Langton’s Ant is an interesting machine. It has simple rules, and makes nice patterns. So, it was an ideal test program for my 8080 emulator. When the finished program came-in at around 90 bytes, I realised that, if I could make it just a little smaller, it would fit in a tweet. (You can have 140 characters in a tweet, but because I wanted to tweet a hex-dump, I needed 2 characters per byte, so my target was 70 bytes.)
As you can see, I managed to get it down to exactly 70 bytes. I then spent a few hours trying to get it even smaller (so that I could fit a message in the tweet too), but eventually gave up.
Before showing the program running, I should, perhaps, explain what it does.
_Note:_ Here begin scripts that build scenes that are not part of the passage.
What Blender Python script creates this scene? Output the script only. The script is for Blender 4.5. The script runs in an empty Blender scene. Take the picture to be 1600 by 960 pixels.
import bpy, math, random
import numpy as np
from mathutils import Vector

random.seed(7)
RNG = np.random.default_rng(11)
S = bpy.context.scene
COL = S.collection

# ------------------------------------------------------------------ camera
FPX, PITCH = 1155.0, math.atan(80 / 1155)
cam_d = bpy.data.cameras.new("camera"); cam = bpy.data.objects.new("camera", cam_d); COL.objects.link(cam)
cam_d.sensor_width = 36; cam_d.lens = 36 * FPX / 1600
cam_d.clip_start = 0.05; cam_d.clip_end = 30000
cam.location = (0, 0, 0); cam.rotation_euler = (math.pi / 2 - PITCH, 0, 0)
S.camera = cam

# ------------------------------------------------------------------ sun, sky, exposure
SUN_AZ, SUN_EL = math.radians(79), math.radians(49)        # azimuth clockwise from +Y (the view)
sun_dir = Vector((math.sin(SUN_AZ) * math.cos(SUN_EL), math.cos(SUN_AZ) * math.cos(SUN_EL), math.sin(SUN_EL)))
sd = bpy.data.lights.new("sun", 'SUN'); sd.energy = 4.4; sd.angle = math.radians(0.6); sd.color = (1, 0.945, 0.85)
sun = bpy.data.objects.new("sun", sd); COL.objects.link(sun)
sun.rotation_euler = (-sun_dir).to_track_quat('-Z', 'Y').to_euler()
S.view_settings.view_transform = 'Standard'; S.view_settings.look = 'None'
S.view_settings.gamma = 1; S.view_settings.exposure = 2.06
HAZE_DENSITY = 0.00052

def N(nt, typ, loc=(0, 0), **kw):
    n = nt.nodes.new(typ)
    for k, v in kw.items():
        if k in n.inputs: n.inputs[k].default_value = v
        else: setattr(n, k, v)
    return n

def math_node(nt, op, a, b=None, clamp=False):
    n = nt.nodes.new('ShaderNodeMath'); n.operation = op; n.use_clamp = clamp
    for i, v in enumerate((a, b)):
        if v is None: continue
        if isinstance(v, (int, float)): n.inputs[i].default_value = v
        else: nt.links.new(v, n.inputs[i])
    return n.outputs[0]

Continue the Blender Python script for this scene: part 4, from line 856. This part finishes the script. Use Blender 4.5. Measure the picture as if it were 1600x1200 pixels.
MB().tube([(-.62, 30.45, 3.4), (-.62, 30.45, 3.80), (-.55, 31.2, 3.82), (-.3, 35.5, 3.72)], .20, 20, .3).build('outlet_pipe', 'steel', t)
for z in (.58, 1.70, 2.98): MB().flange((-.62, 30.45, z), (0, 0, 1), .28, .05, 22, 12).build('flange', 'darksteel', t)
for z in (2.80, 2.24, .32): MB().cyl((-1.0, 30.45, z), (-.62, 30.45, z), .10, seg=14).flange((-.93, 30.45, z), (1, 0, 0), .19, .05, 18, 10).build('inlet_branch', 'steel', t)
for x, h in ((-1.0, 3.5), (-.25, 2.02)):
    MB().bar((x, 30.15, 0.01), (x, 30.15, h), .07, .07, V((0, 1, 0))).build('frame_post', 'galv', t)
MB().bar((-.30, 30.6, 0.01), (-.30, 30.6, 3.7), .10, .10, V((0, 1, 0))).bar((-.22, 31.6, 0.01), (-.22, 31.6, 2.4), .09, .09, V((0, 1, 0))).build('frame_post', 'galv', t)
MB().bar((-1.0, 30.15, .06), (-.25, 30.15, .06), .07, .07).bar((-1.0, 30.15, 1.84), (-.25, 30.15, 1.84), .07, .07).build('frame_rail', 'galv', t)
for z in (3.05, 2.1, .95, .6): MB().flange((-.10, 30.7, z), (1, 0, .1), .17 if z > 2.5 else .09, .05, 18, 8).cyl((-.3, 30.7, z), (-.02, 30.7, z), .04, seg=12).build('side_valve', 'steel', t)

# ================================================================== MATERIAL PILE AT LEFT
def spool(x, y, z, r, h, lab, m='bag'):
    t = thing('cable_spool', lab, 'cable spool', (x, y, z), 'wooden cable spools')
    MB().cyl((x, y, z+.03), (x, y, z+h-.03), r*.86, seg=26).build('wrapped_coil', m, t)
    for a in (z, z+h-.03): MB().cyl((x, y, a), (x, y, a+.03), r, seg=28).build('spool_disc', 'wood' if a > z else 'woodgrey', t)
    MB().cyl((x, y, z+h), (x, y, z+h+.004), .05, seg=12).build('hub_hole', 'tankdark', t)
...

Langton’s Ant lives in a world of black and white squares. When he stands on a square, he changes its colour from black to white, or white to black. He then turns 90 degrees to the right if the square is black, or 90 degrees to the left if it’s white. Then he takes one step forward onto another square and does it all again.
The program should work as-is on any 8080 (or z80) emulator which has 32K of RAM. If you want to try it you need to load the program at address 0×0000, and watch for the output in the address range 0×4000 to 0×41ff. If you want to play with the source code it’s here. A slightly larger version with better animation is here.
Fortunately, the output happens to be exactly where the video memory is on my emulator. So, here’s a video of it in action.

Very cool!
Very very cool!
This brought back fond memories of 8 bit programming, which incidentally I am quite rusty with.
Elegant in its tightness, compared to the “bloat” that passes as code today.
Fool me once or twice. _Never_assume_ : a good solid lesson in life.
(Shame to me, I should have gotten The “halt” trick to sync the display.)